O Carnaval não fica por aqui. Na semana passada o primeiro-ministro anunciou, triunfante, que em 2003 o défice orçamental foi de 2,8%. De seguida as esquerdas, numa coçadeira incomodativa, acusaram Durão Barroso de ser um mentiroso incorrigível, de enganar o país. Durão estará para as esquerdas nacionais como Liedson está para Mourinho – um enganador.

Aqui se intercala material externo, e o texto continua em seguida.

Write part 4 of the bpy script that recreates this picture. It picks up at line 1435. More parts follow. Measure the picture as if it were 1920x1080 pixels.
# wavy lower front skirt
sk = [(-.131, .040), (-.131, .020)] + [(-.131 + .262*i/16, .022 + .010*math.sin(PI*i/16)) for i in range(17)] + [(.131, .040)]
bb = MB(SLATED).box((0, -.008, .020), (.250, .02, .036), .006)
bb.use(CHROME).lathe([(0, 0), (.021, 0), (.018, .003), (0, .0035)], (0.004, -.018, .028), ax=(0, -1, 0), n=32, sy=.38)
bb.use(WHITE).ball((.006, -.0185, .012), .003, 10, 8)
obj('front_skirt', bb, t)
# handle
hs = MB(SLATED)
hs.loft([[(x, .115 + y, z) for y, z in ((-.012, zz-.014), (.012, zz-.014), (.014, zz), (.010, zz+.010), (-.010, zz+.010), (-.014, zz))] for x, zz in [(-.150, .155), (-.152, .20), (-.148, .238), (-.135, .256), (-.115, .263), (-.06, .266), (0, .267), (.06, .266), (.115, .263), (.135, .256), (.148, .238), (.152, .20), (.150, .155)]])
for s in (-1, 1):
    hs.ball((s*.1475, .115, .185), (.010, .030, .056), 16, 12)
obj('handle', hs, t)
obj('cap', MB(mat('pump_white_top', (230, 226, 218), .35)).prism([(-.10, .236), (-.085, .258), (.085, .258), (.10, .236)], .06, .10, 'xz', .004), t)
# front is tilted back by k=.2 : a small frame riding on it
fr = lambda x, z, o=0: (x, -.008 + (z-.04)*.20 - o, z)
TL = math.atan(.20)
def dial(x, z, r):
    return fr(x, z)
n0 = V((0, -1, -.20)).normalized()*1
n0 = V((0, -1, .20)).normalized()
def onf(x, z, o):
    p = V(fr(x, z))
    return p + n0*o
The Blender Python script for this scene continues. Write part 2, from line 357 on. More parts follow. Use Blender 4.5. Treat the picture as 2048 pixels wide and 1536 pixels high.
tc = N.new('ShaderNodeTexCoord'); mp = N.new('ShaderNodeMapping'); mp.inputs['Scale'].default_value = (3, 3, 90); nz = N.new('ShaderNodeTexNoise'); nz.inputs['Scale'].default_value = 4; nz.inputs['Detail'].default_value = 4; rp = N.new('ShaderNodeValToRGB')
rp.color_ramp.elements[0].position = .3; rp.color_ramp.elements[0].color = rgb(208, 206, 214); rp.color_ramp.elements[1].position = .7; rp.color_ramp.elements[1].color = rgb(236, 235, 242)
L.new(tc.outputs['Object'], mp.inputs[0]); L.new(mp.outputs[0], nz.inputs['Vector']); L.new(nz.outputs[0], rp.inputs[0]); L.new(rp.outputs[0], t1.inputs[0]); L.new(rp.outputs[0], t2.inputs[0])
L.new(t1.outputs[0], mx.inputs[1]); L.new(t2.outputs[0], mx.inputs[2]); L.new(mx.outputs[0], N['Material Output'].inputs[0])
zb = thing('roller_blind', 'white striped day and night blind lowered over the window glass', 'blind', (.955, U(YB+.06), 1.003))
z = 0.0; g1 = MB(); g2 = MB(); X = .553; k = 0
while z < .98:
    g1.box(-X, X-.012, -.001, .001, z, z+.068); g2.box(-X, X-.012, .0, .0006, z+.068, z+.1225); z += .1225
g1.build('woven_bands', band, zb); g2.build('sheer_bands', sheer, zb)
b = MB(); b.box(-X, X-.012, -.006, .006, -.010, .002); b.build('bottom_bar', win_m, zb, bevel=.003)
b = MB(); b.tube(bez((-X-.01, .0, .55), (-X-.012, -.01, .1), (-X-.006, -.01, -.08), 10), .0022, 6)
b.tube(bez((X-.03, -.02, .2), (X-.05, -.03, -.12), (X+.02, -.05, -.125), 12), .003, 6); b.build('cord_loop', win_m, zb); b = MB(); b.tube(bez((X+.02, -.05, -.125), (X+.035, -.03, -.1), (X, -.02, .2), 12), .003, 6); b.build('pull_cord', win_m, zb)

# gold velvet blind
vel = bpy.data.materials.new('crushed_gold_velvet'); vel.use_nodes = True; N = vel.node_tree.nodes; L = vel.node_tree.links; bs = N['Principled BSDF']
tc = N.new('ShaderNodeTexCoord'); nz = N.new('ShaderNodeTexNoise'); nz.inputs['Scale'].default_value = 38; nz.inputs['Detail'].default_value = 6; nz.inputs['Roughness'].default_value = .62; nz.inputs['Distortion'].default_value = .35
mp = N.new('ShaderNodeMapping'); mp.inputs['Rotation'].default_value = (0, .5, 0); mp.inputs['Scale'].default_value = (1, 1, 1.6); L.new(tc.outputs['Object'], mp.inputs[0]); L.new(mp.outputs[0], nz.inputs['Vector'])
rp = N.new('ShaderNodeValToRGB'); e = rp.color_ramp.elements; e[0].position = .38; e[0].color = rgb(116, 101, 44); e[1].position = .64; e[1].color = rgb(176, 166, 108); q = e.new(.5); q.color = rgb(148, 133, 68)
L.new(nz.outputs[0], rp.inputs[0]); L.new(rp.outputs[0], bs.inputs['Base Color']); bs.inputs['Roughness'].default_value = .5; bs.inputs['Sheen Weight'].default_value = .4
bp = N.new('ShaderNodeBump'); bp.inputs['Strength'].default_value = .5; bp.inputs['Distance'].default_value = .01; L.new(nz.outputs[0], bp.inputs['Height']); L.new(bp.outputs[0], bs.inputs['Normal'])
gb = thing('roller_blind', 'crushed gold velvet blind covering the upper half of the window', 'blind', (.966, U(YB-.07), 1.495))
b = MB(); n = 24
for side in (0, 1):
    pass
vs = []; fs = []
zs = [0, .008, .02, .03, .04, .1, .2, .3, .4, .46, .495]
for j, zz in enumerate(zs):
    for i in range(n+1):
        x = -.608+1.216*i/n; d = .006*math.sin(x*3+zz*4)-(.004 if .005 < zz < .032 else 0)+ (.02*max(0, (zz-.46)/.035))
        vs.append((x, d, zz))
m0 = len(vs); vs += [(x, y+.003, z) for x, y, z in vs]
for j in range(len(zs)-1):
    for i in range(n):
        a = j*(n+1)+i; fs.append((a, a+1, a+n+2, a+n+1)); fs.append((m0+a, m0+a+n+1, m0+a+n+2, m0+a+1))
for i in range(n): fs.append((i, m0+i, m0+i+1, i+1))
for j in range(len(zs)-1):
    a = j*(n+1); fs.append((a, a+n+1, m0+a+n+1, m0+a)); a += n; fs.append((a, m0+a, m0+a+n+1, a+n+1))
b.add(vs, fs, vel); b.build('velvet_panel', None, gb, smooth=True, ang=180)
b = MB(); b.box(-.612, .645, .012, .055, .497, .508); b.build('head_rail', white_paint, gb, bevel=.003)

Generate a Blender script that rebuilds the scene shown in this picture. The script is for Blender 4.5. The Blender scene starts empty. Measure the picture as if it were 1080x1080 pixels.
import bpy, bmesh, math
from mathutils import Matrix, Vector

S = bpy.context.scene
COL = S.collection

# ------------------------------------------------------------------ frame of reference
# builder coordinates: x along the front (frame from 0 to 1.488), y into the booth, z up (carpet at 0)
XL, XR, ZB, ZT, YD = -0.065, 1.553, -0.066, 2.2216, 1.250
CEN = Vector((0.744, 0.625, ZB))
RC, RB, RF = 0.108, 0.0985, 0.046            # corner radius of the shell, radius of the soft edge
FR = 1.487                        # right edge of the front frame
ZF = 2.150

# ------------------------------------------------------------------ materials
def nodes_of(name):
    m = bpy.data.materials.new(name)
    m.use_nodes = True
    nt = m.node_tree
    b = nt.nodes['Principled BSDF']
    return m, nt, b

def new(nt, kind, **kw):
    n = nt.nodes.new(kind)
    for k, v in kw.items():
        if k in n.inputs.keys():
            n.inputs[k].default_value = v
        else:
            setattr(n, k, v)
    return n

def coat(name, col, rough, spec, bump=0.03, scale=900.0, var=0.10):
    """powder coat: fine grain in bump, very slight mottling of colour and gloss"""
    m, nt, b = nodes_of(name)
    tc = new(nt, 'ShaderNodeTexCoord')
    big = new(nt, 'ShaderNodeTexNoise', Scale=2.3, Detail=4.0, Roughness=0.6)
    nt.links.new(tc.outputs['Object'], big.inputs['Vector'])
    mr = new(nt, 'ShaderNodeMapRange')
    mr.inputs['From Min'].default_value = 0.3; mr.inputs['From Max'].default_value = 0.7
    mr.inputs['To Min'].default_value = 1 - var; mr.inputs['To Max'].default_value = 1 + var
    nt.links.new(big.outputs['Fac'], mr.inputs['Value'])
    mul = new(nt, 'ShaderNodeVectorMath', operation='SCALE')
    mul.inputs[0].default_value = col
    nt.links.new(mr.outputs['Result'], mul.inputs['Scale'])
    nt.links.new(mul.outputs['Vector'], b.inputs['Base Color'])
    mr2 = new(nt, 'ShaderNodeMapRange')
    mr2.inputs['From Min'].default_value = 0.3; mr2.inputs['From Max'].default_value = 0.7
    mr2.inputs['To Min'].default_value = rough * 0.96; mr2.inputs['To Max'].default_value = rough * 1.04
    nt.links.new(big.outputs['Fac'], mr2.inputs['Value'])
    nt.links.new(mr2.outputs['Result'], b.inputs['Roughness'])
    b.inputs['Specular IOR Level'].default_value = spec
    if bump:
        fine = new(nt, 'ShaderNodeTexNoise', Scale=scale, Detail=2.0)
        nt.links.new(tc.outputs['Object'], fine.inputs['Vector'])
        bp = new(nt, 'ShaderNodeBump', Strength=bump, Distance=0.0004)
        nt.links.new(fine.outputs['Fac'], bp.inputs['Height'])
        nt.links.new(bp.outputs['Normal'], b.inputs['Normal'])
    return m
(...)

Ferro Rodrigues apontou o dedo às manobras de imaginação contabilística (para ele artificiais) que terão permitido colocar o défice abaixo dos 3%. Sem as receitas extraordinárias, o défice teria atingido 5%. Pena é que Ferro não refresque a memória reconhecendo que o aperto orçamental tem muito a ver com a factura a pagar pela irresponsável postura dos governos de que ele fez parte. Pena é que Ferro não avive a memória dos portugueses dizendo que o último governo do PS apresentou uma estimativa de 1,1% para o défice de 2001 e que, no encerramento das contas, o resultado quase quadruplicou essa previsão (4,1%).

Com estas manobras de baixa política, que enganam os cidadãos com pouca memória ou desconhecimento da matéria, quem é o enganador é o líder do PS. A decência obrigaria os socialistas a maior decoro nesta matéria. Na sua ausência, eles são os bobos da corte de um corso carnavalesco onde as desgraças nacionais são comicamente carpidas.

Abúlico é o adjectivo que melhor enquadra a cidadania que exercemos. Criticamos sem dó nem piedade, mas depois contribuímos com o nosso voto para a perpetuação dos males. Afinal somos partes intervenientes no Carnaval que o país vive 365 dias por ano. Quando julgamos que somos os encenadores da peça teatral dos corsos carnavalescos, que sem piedade batem na classe política, afinal somos agentes activos desse desfile. Com uma passividade acrítica, mantemos as elites que se eternizam. Só não sei se o fazemos conscientemente – para, depois, envergarmos a roupagem de encenadores que aproveitam o Carnaval para apontar o dedo inquisidor aos políticos que persistem na incompetência.